--- start of DATA EXTRACT ---

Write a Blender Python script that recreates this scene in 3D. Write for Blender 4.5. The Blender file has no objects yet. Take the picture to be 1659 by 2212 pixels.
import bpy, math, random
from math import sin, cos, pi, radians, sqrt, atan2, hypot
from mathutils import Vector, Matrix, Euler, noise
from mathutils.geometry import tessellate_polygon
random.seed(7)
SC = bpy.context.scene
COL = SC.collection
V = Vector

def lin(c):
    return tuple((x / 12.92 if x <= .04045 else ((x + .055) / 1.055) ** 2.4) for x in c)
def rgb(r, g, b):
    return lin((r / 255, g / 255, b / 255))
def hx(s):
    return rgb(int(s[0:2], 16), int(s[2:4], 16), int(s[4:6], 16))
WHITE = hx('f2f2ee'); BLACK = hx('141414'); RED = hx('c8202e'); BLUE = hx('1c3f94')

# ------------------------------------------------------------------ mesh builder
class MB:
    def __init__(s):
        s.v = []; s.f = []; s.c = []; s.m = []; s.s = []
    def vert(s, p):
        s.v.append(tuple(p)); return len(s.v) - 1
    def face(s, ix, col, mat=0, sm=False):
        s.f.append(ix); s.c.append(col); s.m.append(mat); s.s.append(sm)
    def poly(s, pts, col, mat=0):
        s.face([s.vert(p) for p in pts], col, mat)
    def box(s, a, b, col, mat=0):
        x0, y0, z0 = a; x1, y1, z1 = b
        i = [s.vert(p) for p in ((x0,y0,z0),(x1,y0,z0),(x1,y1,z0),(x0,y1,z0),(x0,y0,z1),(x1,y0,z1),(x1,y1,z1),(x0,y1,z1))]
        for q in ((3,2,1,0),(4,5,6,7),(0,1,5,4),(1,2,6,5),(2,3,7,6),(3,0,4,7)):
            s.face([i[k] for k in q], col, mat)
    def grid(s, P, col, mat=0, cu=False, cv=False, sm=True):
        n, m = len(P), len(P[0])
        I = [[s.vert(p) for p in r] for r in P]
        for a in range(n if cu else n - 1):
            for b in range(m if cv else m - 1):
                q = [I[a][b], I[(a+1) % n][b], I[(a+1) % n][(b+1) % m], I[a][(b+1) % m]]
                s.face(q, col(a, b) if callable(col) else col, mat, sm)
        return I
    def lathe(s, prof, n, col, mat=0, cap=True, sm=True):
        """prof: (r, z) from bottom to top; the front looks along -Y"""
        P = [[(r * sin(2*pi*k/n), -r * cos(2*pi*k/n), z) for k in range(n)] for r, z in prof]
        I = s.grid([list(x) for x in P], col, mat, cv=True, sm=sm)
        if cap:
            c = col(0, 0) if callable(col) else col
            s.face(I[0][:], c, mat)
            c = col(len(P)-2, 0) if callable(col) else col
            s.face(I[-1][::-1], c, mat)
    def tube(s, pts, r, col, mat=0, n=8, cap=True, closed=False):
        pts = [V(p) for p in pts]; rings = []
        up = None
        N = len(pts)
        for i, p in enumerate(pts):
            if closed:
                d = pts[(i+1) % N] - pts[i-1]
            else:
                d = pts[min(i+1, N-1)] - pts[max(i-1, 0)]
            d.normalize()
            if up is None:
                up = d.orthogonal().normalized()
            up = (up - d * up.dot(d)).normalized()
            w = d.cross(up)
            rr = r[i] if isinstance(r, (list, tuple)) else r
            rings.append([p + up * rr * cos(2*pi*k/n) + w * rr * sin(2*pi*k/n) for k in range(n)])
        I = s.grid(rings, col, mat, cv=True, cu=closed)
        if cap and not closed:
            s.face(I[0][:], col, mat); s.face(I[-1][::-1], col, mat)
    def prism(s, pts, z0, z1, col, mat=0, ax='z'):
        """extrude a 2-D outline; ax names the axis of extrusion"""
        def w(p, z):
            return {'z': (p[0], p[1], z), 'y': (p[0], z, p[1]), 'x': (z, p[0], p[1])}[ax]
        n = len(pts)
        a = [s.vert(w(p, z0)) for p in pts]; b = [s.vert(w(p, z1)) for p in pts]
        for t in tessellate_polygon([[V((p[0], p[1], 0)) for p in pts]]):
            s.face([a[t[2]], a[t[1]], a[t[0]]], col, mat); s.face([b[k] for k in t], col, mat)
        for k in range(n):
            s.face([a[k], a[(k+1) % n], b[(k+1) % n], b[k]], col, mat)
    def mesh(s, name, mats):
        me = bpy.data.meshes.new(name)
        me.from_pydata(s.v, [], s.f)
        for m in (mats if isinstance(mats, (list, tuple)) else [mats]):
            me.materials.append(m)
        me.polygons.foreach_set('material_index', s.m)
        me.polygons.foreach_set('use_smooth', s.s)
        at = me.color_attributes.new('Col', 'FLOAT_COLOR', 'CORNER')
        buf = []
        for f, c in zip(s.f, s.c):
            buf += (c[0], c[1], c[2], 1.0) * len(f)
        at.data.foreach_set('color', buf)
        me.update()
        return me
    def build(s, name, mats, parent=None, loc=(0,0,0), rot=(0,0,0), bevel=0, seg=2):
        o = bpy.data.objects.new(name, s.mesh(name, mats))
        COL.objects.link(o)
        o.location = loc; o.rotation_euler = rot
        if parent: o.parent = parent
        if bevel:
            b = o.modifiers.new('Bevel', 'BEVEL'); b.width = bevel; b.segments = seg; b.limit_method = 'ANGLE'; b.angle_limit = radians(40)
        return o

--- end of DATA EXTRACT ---

• _STATED TASK_
Word for word, restate all of the data shown above.

• _EXERCISE RESULT_
Write a Blender Python script that recreates this scene in 3D. Write for Blender 4.5. The Blender file has no objects yet. Take the picture to be 1659 by 2212 pixels.
import bpy, math, random
from math import sin, cos, pi, radians, sqrt, atan2, hypot
from mathutils import Vector, Matrix, Euler, noise
from mathutils.geometry import tessellate_polygon
random.seed(7)
SC = bpy.context.scene
COL = SC.collection
V = Vector

def lin(c):
    return tuple((x / 12.92 if x <= .04045 else ((x + .055) / 1.055) ** 2.4) for x in c)
def rgb(r, g, b):
    return lin((r / 255, g / 255, b / 255))
def hx(s):
    return rgb(int(s[0:2], 16), int(s[2:4], 16), int(s[4:6], 16))
WHITE = hx('f2f2ee'); BLACK = hx('141414'); RED = hx('c8202e'); BLUE = hx('1c3f94')

# ------------------------------------------------------------------ mesh builder
class MB:
    def __init__(s):
        s.v = []; s.f = []; s.c = []; s.m = []; s.s = []
    def vert(s, p):
        s.v.append(tuple(p)); return len(s.v) - 1
    def face(s, ix, col, mat=0, sm=False):
        s.f.append(ix); s.c.append(col); s.m.append(mat); s.s.append(sm)
    def poly(s, pts, col, mat=0):
        s.face([s.vert(p) for p in pts], col, mat)
    def box(s, a, b, col, mat=0):
        x0, y0, z0 = a; x1, y1, z1 = b
        i = [s.vert(p) for p in ((x0,y0,z0),(x1,y0,z0),(x1,y1,z0),(x0,y1,z0),(x0,y0,z1),(x1,y0,z1),(x1,y1,z1),(x0,y1,z1))]
        for q in ((3,2,1,0),(4,5,6,7),(0,1,5,4),(1,2,6,5),(2,3,7,6),(3,0,4,7)):
            s.face([i[k] for k in q], col, mat)
    def grid(s, P, col, mat=0, cu=False, cv=False, sm=True):
        n, m = len(P), len(P[0])
        I = [[s.vert(p) for p in r] for r in P]
        for a in range(n if cu else n - 1):
            for b in range(m if cv else m - 1):
                q = [I[a][b], I[(a+1) % n][b], I[(a+1) % n][(b+1) % m], I[a][(b+1) % m]]
                s.face(q, col(a, b) if callable(col) else col, mat, sm)
        return I
    def lathe(s, prof, n, col, mat=0, cap=True, sm=True):
        """prof: (r, z) from bottom to top; the front looks along -Y"""
        P = [[(r * sin(2*pi*k/n), -r * cos(2*pi*k/n), z) for k in range(n)] for r, z in prof]
        I = s.grid([list(x) for x in P], col, mat, cv=True, sm=sm)
        if cap:
            c = col(0, 0) if callable(col) else col
            s.face(I[0][:], c, mat)
            c = col(len(P)-2, 0) if callable(col) else col
            s.face(I[-1][::-1], c, mat)
    def tube(s, pts, r, col, mat=0, n=8, cap=True, closed=False):
        pts = [V(p) for p in pts]; rings = []
        up = None
        N = len(pts)
        for i, p in enumerate(pts):
            if closed:
                d = pts[(i+1) % N] - pts[i-1]
            else:
                d = pts[min(i+1, N-1)] - pts[max(i-1, 0)]
            d.normalize()
            if up is None:
                up = d.orthogonal().normalized()
            up = (up - d * up.dot(d)).normalized()
            w = d.cross(up)
            rr = r[i] if isinstance(r, (list, tuple)) else r
            rings.append([p + up * rr * cos(2*pi*k/n) + w * rr * sin(2*pi*k/n) for k in range(n)])
        I = s.grid(rings, col, mat, cv=True, cu=closed)
        if cap and not closed:
            s.face(I[0][:], col, mat); s.face(I[-1][::-1], col, mat)
    def prism(s, pts, z0, z1, col, mat=0, ax='z'):
        """extrude a 2-D outline; ax names the axis of extrusion"""
        def w(p, z):
            return {'z': (p[0], p[1], z), 'y': (p[0], z, p[1]), 'x': (z, p[0], p[1])}[ax]
        n = len(pts)
        a = [s.vert(w(p, z0)) for p in pts]; b = [s.vert(w(p, z1)) for p in pts]
        for t in tessellate_polygon([[V((p[0], p[1], 0)) for p in pts]]):
            s.face([a[t[2]], a[t[1]], a[t[0]]], col, mat); s.face([b[k] for k in t], col, mat)
        for k in range(n):
            s.face([a[k], a[(k+1) % n], b[(k+1) % n], b[k]], col, mat)
    def mesh(s, name, mats):
        me = bpy.data.meshes.new(name)
        me.from_pydata(s.v, [], s.f)
        for m in (mats if isinstance(mats, (list, tuple)) else [mats]):
            me.materials.append(m)
        me.polygons.foreach_set('material_index', s.m)
        me.polygons.foreach_set('use_smooth', s.s)
        at = me.color_attributes.new('Col', 'FLOAT_COLOR', 'CORNER')
        buf = []
        for f, c in zip(s.f, s.c):
            buf += (c[0], c[1], c[2], 1.0) * len(f)
        at.data.foreach_set('color', buf)
        me.update()
        return me
    def build(s, name, mats, parent=None, loc=(0,0,0), rot=(0,0,0), bevel=0, seg=2):
        o = bpy.data.objects.new(name, s.mesh(name, mats))
        COL.objects.link(o)
        o.location = loc; o.rotation_euler = rot
        if parent: o.parent = parent
        if bevel:
            b = o.modifiers.new('Bevel', 'BEVEL'); b.width = bevel; b.segments = seg; b.limit_method = 'ANGLE'; b.angle_limit = radians(40)
        return o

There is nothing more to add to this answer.